Mucho se habla de la juventud de hoy, de sus supuestas debilidades y flaquezas, de su desinterés y desidia, de su alegada pérdida de valores. Esto no es nada nuevo: cada generación de jóvenes ha oído los mismos discursos de sus mayores: así fue en los setenta, igual que fue en los cuarenta... o en los años veinte. Los jóvenes siempre parecerán inadecuados a sus mayores: la verdad, es que simplemente son jóvenes.

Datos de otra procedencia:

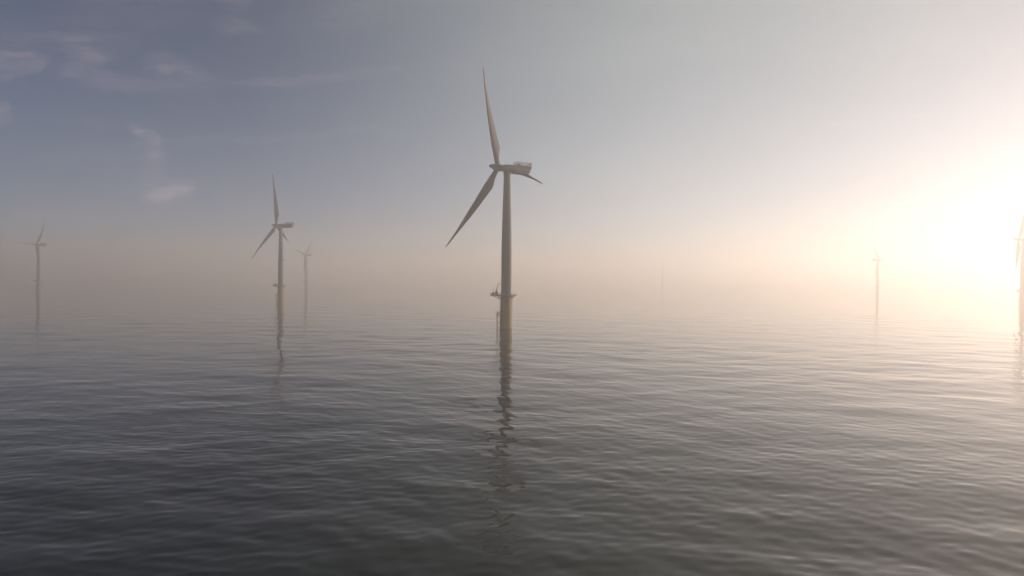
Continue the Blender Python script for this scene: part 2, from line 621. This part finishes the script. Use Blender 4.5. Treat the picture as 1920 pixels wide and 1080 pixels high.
def naca(n=14, t=.25):
    """closed aerofoil outline, leading edge at 0, trailing edge at 1"""
    up = []
    for i in range(n + 1):
        x = (1 - math.cos(math.pi * i / n)) / 2
        y = 5 * t * (.2969 * math.sqrt(x) - .126 * x - .3516 * x * x + .2843 * x ** 3 - .1015 * x ** 4)
        up.append((x, y))
    lo = [(x, -y * .75) for x, y in up[1:-1]]
    return up + lo[::-1]


BLADE_L = 60.0
BEND = 3.6
BEND_DIR = (-math.sin(R(9)), math.cos(R(9)))      # the blade is pre-bent square to its chord


def build_blade(root, bend, mw):
    """blade along +Z; leading edge towards +X (feathered into the wind); bend along +Y"""
    st = [  # z, chord, thickness ratio, roundness, pitch deg
        (1.2, 2.6, 1.0, 1.0, 8), (2.8, 2.65, 1.0, 1.0, 8), (5.0, 3.0, .80, .7, 7), (7.5, 3.85, .55, .35, 6),
        (10.0, 4.9, .38, .1, 5), (12.2, 5.65, .30, 0, 5), (13.4, 5.6, .28, 0, 5), (17, 5.15, .26, 0, 6), (22, 4.65, .25, 0, 7),
        (28, 4.05, .25, 0, 8), (33, 3.45, .25, 0, 9), (38, 2.7, .25, 0, 10), (42, 2.1, .24, 0, 10), (46, 1.65, .22, 0, 10), (49, 1.4, .2, 0, 10),
        (51, 1.25, .2, 0, 10), (54, 1.05, .2, 0, 10), (56, .92, .2, 0, 10), (57.5, .8, .2, 0, 10), (58.8, .62, .2, 0, 10),
        (59.6, .4, .2, 0, 10), (BLADE_L, .15, .2, 0, 10)]
    n = 14
    rings, mis = [], []
    for z, c, t, rd, tw in st:
        af = naca(n, t)
        m = len(af)
        ring = []
        for i, (x, y) in enumerate(af):
            ang = math.pi - 2 * math.pi * i / m * 1.0
            # circle points matched to the outline order (leading edge, top, trailing edge, bottom)
            cx, cy = .5 + .5 * math.cos(math.pi - math.pi * i / n) if i <= n else 0, 0
            if i <= n:
                a = math.pi * (1 - i / n)
            else:
                a = -math.pi * (i - n) / (m - n)
            cx, cy = .5 + .5 * math.cos(a), .5 * math.sin(a)
            px = x * (1 - rd) + cx * rd
            py = y * (1 - rd) + cy * rd
            off = .30 + .20 * rd
            X, Yv = -(px - off) * c, py * c
            ca, sa = math.cos(R(tw)), math.sin(R(tw))
            q = z / BLADE_L
            ring.append((X * ca - Yv * sa + bend * BEND_DIR[0] * q ** 2.6, X * sa + Yv * ca + bend * BEND_DIR[1] * q ** 2.6, z))
        rings.append(ring)
    for i in range(len(st) - 1):
        zm = (st[i][0] + st[i + 1][0]) / 2
        mis.append(1 if zm > 56 or 46 <= zm <= 51 else 0)
    b = MB()
    b.loft(rings, mis=mis)
    o = b.build('blade', [M['blade'], M['red']], root, smooth=60, mw=mw)
    c = MB()
    c.lathe([(1.25, .2), (1.32, .3), (1.32, 1.5), (1.2, 1.6)], 24)
    c.build('root_collar', M['nacelle'], o)
    return o


def base_xy(px, s):
    """water position of a tower seen at pixel column px with apparent size s of the nearest one"""
    D = 382.7 / s
    x = (px - 960) / FPX * D
    cp, sp_ = math.cos(PITCH), math.sin(PITCH)
    for _ in range(20):
        z = -CAM_Z
        d = D * cp - z * sp_
        uu = D * sp_ + z * cp
        X, Yv = FPX * x / d, -FPX * uu / d
        x -= (960 + X * math.cos(.0086) - Yv * math.sin(.0086) - px) / FPX * D
    return x, D


def rotor_matrices(yaw, ph, over, cone, tilt):
    cy, sy = math.cos(yaw), math.sin(yaw)
    ct, s_ = math.cos(tilt), math.sin(tilt)
    nv = Vector((ct * cy, ct * sy, s_))
    hv = Vector((-sy, cy, 0))
    uv_ = nv.cross(hv)
    if uv_.z < 0:
        uv_ = -uv_
    hub = Vector((0, 0, HUB)) + Vector((cy, sy, 0)) * over
    hubm = Matrix.Translation(hub) @ Matrix((nv, hv, nv.cross(hv))).transposed().to_4x4()
    out = []
    for k in range(3):
        a = ph + k * 2 * math.pi / 3
        r = math.cos(a) * uv_ + math.sin(a) * hv
        zax = (r * math.cos(cone) + nv * math.sin(cone)).normalized()
        xax = (nv - zax * nv.dot(zax)).normalized()
        yax = zax.cross(xax)
        out.append(Matrix.Translation(hub) @ Matrix((xax, yax, zax)).transposed().to_4x4())
    return hubm, out


# name: px, s, yaw, phase, overhang, cone, tilt, landing turn, label
GROUP = 'offshore wind turbines standing in the sea'
TURB = [
    (948.5, 1.0, 210.2, 345.1, 5.8, .12, 5.5, 62.3, 0, 'largest and nearest wind turbine, grey tower on yellow base, standing in the misty sea'),
    (526, .475, 176.1, 13.7, 5.5, .089, 6.1, 61.2, 0, 'second largest wind turbine, grey with yellow base, left of the nearest one'),
    (574, .217, 165.2, 314.5, 4.8, .085, 4.8, 58.7, 0, 'small faded wind turbine just to the right behind the second largest one'),
    (72, .287, 182.4, 331.5, 4.5, .095, 7.5, 59.6, 0, 'leftmost wind turbine, grey and small, one blade pointing level to the left'),
    (1645, .215, 5.4, 26.6, 3.7, .034, 8, 58.6, 0, 'very pale wind turbine almost lost in the bright glow on the right'),
    (1916.5, .41, 130.8, 331.9, 5.1, .077, 6.7, 57.8, 0, 'pale wind turbine cut off by the right edge of the view'),
    (1242, .126, 250.0, 10.0, 4.8, .05, 6, 60, 0, 'farthest wind turbine, barely visible in the fog right of the nearest one'),
    (528.5, .167, 175.0, 350.0, 4.8, .05, 6, 60, 0, 'far wind turbine hidden behind the tower of the second largest, only a blade showing'),
]
proto = None
for i, (px, s, yaw, ph, over, cone, tilt, L, lt, label) in enumerate(TURB):
    x, D = base_xy(px, s)
    hubm, bms = rotor_matrices(R(yaw), R(ph), over, cone, R(tilt))
    yawm = Matrix.Translation((0, 0, HUB)) @ Matrix.Rotation(R(yaw), 4, 'Z')
    if proto is None:
        root = bpy.data.objects.new('wind_turbine', None)
        S.collection.objects.link(root)
        build_tower(root)
        build_transition(root)
        build_platform(root)
        build_landing(root)
        build_nacelle(root, yawm)
        build_hub(root, hubm)
        for bm_ in bms:
            build_blade(root, BEND, bm_)
        proto = root
    else:
        root = proto.copy()
        S.collection.objects.link(root)
        for ch in list(proto.children):
            c = ch.copy()
            S.collection.objects.link(c)
            c.parent = root
            for g in ch.children:
                d = g.copy()
                S.collection.objects.link(d)
                d.parent = c
    root.location = (x, D, 0)
    root.empty_display_size = 5
    root['label'] = label
    root['category'] = 'wind turbine'
    root['group'] = GROUP
    k = 0
    for ch in sorted(root.children, key=lambda o: o.name):
        base = ch.name.split('.')[0]
        if base == 'nacelle':
            ch.matrix_local = yawm
        elif base == 'rotor_hub':
            ch.matrix_local = hubm
        elif base == 'blade':
            # bend moves the tip sideways: turn the blade back so the tip stays in place
            m4 = bms[k] @ Matrix.Rotation(math.atan(BEND * BEND_DIR[1] / BLADE_L), 4, 'X') @ Matrix.Rotation(-math.atan(BEND * BEND_DIR[0] / BLADE_L), 4, 'Y')
            if i == 0 and k == 1:      # this blade of the nearest turbine is parked at another pitch
                m4 = m4 @ Matrix.Rotation(R(-1.8), 4, 'X') @ Matrix.Rotation(R(17), 4, 'Z') @ Matrix.Diagonal((1, 1, 0.97, 1))
            ch.matrix_local = m4 @ Matrix.Diagonal((1, 1, L / BLADE_L, 1))
            k += 1

# ---------------------------------------------------------------- haze
HAZE_DENSITY = 0.0008
hz = MB()
hz.box((-9000, -3000, -1.6), (9000, 9000, 156))
ho = hz.build('haze', [], None, smooth=0)
ho['kind'] = 'stuff'
hm = bpy.data.materials.new('sea_mist')
hm.use_nodes = True
ht = hm.node_tree
for n in list(ht.nodes):
    ht.nodes.remove(n)
vo = ht.nodes.new('ShaderNodeVolumePrincipled')
vo.inputs['Color'].default_value = (0.96, 0.95, 0.94, 1)
vo.inputs['Density'].default_value = HAZE_DENSITY
vo.inputs['Anisotropy'].default_value = 0.57
mo = ht.nodes.new('ShaderNodeOutputMaterial')
ht.links.new(vo.outputs[0], mo.inputs['Volume'])
ho.data.materials.append(hm)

Dignos herederos. Los jóvenes de hoy –y esto lo digo con pleno conocimiento y convicción– son realmente dignos herederos de sus abuelos: son personas inquietas, curiosas, preocupadas por su comunidad, por el país, por el ambiente y por el mundo; son apasionados, críticos, rebeldes... como corresponde a su juventud. No tienen todas las respuestas, pero se están haciendo buenas preguntas.
La pregunta que debemos hacernos nosotros es una pregunta muy simple: ¿seremos nosotros dignos portadores de la Antorcha con que nos ha tocado correr, seremos dignos de nuestros padres y madres, dignos de nuestros hijos e hijas? Desde el hogar, desde las aulas, desde los medios de comunicación, desde los púlpitos, desde nuestro lugar de trabajo... ¿estamos contribuyendo como debemos con la formación de nuestra juventud?, ¿somos realmente un ejemplo por seguir?
La Antorcha que pasemos a nuestra gente joven no puede ser simple brasa que se apaga al paso, por sus miras cortas y su conformismo. Pero cuidado: tampoco puede ser un fuego fatuo que les encandila y les ciega con su brillo inútil, impidiéndoles ver el camino. De nada valen los sueños si no pasan de ser quimeras que solo nos sirven para lamentarnos de lo que no tenemos o no hemos sabido construir. Las verdaderas utopías son aquellas capaces de guiarnos en la acción, aquellas que pueden transformarse en realidades.
Por eso, por lo que hemos logrado, pero más aún por lo que nos queda por lograr, es indispensable que sepamos alzar esa Antorcha, para que nuestros sueños se sigan transformando en realidad y nuestra realidad pueda dar paso a nuevos sueños cada vez más ambiciosos. Sepamos ser dignos de nuestra historia.